__WHAT YOU HAVE TO DO__.
Determine the number of lines in the listing below where the string "from" occurs; answer with the number alone.

Scene script records:

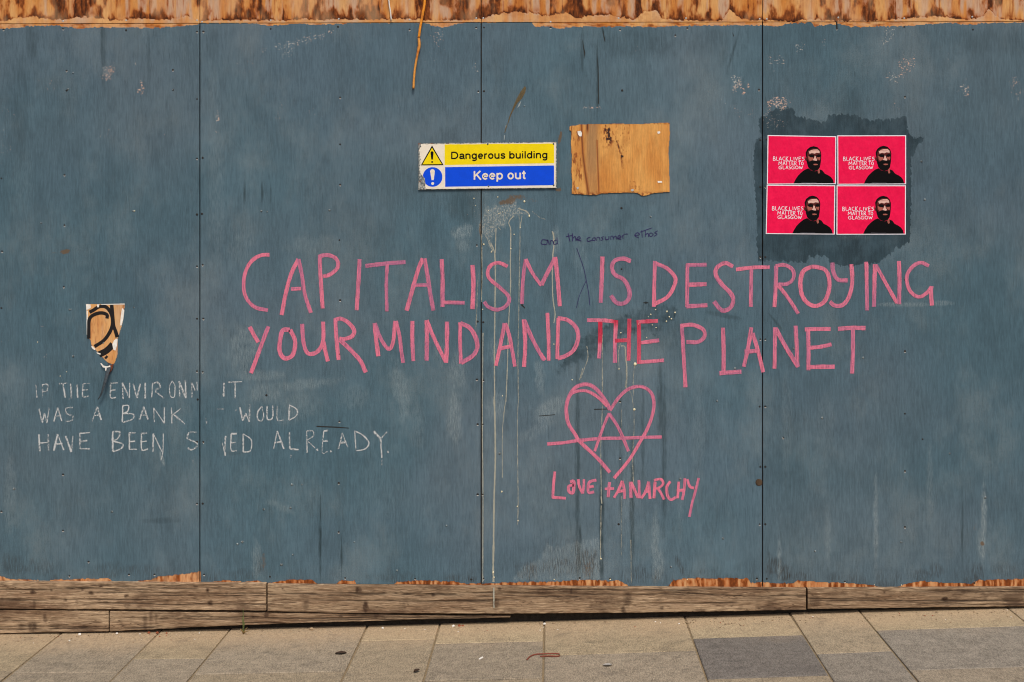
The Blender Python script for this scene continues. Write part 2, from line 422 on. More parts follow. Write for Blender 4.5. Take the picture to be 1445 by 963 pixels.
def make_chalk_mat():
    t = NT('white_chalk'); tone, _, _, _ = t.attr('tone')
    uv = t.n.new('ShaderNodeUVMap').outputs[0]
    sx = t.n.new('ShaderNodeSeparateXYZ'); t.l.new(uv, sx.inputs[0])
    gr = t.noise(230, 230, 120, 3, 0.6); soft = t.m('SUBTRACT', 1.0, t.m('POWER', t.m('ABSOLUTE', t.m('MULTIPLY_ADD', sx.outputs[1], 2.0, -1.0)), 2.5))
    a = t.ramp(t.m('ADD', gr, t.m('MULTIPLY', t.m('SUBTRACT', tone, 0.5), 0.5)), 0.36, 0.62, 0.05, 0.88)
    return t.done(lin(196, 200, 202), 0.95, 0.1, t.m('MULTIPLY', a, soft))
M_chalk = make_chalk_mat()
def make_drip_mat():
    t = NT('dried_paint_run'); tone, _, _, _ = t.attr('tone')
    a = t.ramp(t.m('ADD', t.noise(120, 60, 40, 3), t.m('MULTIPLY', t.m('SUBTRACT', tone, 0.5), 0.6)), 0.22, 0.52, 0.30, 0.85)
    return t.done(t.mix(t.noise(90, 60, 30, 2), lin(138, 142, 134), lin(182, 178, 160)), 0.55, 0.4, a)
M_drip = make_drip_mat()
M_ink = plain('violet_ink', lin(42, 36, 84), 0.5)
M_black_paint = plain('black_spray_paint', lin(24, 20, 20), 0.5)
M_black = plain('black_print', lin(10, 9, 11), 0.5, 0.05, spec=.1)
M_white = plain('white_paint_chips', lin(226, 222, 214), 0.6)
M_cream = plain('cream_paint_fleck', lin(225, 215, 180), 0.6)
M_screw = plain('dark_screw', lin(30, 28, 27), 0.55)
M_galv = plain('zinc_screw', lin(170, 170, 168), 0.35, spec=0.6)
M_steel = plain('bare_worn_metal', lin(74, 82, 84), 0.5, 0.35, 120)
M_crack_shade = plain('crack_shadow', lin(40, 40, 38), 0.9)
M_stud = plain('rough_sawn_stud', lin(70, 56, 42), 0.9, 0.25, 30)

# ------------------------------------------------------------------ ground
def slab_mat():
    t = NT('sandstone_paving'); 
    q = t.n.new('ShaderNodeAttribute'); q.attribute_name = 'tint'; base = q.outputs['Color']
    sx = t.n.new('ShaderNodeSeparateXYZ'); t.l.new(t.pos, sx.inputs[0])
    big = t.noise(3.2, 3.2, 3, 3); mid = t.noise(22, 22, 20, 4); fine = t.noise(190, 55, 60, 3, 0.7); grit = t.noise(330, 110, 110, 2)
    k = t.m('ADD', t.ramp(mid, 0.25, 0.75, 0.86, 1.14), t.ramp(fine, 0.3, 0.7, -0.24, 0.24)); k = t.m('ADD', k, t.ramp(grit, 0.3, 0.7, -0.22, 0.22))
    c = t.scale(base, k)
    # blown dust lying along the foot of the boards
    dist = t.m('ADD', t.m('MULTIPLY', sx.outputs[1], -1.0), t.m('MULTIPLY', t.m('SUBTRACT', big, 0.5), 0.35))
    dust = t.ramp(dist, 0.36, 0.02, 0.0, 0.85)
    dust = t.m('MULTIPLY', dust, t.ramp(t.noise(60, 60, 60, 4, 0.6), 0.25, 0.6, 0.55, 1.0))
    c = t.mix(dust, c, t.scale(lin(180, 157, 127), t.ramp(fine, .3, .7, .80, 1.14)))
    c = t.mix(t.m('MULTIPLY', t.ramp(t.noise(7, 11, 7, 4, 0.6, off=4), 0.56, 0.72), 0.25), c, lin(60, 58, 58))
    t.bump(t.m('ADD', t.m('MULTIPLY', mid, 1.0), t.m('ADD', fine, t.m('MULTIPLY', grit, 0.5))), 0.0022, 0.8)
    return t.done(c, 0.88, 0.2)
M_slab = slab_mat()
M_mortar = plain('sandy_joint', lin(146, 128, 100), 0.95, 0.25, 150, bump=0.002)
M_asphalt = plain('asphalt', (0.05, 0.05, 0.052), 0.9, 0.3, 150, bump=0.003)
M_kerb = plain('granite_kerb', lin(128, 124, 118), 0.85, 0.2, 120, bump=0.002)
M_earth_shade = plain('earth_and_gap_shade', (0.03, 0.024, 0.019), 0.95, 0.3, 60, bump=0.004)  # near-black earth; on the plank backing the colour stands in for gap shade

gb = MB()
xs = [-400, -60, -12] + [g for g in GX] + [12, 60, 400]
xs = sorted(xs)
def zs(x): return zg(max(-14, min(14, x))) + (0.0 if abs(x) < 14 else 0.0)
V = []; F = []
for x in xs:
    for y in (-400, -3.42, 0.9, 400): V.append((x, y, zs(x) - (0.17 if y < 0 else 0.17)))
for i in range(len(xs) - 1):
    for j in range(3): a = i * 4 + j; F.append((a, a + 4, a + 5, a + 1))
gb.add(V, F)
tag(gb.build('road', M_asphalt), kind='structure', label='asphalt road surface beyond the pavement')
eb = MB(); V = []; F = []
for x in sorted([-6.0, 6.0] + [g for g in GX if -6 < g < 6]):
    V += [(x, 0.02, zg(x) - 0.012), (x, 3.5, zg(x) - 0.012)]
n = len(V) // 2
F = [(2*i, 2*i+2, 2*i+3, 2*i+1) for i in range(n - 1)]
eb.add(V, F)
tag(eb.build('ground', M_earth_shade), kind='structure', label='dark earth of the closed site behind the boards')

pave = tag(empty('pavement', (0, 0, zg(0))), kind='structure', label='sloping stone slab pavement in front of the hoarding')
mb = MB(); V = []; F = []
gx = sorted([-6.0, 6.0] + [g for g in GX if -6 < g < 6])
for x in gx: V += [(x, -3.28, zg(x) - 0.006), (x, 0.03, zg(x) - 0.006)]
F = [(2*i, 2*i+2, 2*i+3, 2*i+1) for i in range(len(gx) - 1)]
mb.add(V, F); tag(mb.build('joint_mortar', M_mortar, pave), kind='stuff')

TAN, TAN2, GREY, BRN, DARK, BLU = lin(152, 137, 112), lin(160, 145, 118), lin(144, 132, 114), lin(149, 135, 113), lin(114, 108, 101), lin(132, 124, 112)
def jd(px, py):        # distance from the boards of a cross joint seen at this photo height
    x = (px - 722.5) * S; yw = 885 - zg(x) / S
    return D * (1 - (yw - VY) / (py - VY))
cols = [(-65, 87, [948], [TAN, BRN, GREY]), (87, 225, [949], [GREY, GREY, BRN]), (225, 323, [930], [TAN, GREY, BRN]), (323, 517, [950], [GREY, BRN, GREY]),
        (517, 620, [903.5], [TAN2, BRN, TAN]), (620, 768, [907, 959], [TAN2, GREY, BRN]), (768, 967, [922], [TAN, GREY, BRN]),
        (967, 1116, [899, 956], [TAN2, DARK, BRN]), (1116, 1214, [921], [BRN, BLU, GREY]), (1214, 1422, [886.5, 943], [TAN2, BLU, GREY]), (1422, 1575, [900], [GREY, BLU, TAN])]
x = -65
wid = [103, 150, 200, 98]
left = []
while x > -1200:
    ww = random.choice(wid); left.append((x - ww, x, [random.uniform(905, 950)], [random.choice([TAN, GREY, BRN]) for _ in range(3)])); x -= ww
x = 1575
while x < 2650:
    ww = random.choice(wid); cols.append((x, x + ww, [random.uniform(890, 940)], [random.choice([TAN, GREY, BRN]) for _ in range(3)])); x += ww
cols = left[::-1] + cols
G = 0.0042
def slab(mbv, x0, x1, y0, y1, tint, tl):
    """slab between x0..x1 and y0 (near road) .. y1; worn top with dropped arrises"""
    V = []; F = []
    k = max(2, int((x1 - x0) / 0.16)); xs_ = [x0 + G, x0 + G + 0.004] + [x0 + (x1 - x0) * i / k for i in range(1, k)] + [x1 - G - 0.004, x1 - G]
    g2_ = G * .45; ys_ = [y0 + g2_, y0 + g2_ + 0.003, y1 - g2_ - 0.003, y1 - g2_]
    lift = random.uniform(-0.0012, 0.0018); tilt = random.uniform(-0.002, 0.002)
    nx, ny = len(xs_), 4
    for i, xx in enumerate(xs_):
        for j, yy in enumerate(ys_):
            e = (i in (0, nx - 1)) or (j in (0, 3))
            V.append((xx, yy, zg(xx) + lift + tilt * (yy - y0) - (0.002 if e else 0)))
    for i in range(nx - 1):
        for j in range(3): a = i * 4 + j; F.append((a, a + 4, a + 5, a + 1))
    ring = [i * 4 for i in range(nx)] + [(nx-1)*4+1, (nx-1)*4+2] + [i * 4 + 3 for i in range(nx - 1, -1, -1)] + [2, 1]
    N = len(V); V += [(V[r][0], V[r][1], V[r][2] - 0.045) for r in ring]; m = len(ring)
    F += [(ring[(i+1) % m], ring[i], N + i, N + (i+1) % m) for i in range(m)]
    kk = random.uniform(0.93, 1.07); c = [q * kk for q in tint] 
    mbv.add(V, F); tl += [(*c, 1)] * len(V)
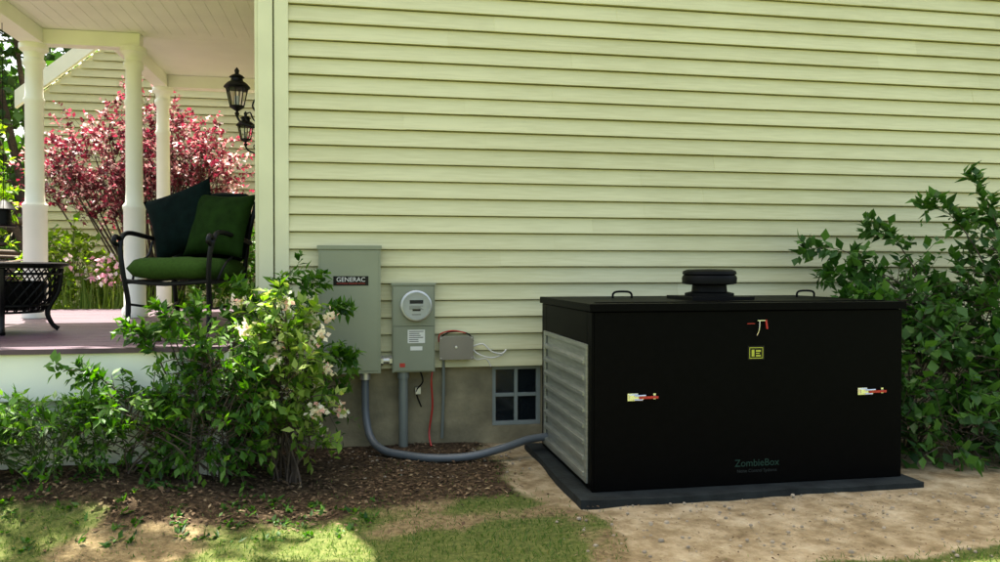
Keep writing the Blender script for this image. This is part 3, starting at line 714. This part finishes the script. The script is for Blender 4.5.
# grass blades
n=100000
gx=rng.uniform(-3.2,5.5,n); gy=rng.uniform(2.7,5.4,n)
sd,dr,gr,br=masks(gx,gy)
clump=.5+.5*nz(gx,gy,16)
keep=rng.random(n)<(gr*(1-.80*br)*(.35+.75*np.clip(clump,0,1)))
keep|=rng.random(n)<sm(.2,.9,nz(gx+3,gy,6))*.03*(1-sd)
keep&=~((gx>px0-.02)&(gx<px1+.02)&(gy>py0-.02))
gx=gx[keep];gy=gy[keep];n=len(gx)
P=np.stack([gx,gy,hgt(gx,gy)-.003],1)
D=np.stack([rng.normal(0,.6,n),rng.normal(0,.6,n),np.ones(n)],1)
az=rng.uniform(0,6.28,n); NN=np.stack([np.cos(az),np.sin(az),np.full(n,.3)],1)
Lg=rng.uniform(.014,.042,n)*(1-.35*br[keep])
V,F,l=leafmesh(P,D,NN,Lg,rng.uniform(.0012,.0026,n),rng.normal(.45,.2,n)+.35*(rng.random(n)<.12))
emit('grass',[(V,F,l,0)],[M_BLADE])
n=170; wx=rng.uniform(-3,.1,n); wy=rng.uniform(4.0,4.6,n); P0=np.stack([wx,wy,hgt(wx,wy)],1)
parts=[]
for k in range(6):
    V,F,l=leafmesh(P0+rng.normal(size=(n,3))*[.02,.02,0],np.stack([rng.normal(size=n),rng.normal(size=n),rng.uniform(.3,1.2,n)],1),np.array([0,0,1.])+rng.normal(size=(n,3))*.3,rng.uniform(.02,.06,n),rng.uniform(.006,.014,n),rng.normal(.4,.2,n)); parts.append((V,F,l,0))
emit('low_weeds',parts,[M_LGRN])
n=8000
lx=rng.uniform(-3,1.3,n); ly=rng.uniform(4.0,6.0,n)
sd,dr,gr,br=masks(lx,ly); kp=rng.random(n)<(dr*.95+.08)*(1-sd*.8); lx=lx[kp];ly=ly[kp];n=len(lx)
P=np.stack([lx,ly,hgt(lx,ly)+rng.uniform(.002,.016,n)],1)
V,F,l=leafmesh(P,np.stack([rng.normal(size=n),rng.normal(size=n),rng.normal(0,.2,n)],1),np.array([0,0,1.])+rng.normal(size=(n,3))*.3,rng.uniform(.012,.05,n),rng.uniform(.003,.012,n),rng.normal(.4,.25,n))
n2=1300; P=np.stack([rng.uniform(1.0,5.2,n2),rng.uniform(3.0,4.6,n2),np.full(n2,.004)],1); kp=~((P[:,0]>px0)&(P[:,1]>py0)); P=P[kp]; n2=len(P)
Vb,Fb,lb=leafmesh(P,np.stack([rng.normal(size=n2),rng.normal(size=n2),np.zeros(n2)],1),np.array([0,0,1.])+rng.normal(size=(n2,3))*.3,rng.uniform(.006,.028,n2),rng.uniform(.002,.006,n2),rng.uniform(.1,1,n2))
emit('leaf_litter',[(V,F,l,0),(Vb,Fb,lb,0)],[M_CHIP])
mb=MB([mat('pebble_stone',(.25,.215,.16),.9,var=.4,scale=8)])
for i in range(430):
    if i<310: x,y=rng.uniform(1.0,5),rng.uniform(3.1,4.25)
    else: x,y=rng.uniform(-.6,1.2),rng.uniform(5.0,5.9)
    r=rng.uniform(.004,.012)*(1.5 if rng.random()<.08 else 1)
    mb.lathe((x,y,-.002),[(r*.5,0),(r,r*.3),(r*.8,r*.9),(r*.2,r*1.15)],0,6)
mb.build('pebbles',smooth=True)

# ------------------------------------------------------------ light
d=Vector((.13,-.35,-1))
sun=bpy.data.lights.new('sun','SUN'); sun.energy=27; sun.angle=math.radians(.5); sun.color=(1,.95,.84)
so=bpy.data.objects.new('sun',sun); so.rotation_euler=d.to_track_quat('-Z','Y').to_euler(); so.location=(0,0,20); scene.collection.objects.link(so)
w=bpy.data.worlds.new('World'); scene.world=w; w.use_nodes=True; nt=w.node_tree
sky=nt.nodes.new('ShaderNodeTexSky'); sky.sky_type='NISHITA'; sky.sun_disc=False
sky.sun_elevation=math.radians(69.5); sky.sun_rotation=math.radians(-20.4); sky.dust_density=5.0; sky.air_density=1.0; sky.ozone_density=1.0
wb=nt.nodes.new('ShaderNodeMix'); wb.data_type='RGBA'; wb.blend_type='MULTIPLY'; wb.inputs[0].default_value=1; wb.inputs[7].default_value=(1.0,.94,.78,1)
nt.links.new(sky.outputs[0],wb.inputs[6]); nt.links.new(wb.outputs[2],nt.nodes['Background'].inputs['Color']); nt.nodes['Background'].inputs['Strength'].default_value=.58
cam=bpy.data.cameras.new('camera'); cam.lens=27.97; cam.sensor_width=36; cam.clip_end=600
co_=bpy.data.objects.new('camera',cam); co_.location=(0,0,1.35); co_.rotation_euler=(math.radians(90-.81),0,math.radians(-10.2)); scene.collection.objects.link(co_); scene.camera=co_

__RIGHT ANSWER__.
2